According to David Weiss, an atomic physicist at Pennsylvania State University (Penn State) in State College, the cosmic matter excess implies that the electron's EDM is "very likely" to exist. And although the size of the EDM remains unknown, the most popular theories predict it is big enough to detect.

Because an EDM would cause an electron—or, more precisely, its spin axis—to rotate when placed in an electric field, simply sticking an electron between positive and negative electrodes should reveal it, in principle. But the resulting rotational force would be extremely weak—so weak that the electron would barely begin to turn before it crashed into the positive electrode. Scientists usually get around this problem by studying electrons within certain neutral atoms and molecules, in which internal fields far stronger than any external field can be induced. Researchers probe beams of these atoms or molecules for signs that certain electrons wobble, or precess—evidence of an EDM. But the motion of a beam limits the measurement time.

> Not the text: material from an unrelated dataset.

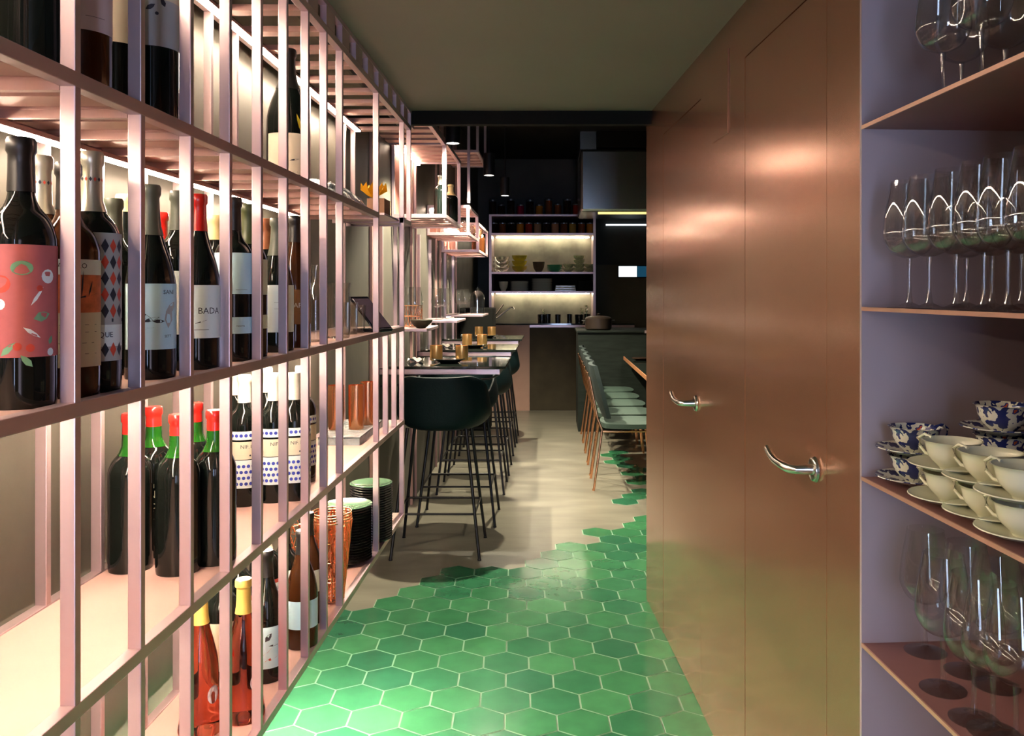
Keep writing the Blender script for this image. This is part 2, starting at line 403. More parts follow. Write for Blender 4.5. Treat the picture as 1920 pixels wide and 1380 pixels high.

In the latest work, reported in Physical Review Letters this month, Eric Cornell and colleagues at JILA opt for an audacious alternative. Instead of probing a beam of neutral particles, they confine molecular ions of hafnium fluoride in a rotating electric field, which causes the ions to trace out little circles rather than flying away. After overcoming a few technical hurdles related to this circular motion, they tracked electrons' spin precession over the course of 0.7 seconds—about 1000 times longer than was previously possible with beams, which should open the way to greater sensitivity.

Cornell's group hasn't yet improved on the best existing measurement of the electron's sphericity, because the grouped ions disturb each other's spin and limit the number the trap can contain. The team's upper limit of 1.3 × 10-28 centimeters is some 1.5 times higher than the current best limit set with molecular beams, from the ACME collaboration at Harvard and Yale universities in 2014. (Harvard's Gerald Gabrielse says that by next year, the ACME team could reduce the uncertainty by a further factor of 20.)

Last month, however, the JILA group started up a new version of its experiment with higher electric fields in order to trap more ions simultaneously. Combined with other "nickel and dime" improvements, Cornell says this could boost sensitivity by about a factor of 10 over the next couple years. Eventually, he adds, the group plans to start using thorium fluoride, which is harder to measure than hafnium fluoride, but whose greater stability offers even longer precession times.

Other groups are deploying new measurement strategies that could also crank up the sensitivity. Weiss and colleagues at Penn State aim for a 30-fold improvement over the ACME result by creating a trap with lasers rather than electric fields. They hope to confine and measure cold neutral cesium atoms for several seconds. Physicists at Imperial College, meanwhile, hope to study a fountain of laser-cooled ytterbium fluoride molecules, which could yield a 1000-fold gain in the next 5 years. If no asymmetry appears at that sensitivity level, says group leader Hinds, the team should be able to "rule out a whole range of theories" predicting an electron EDM. But that, he adds, "won't stop theorists from coming up with new ideas."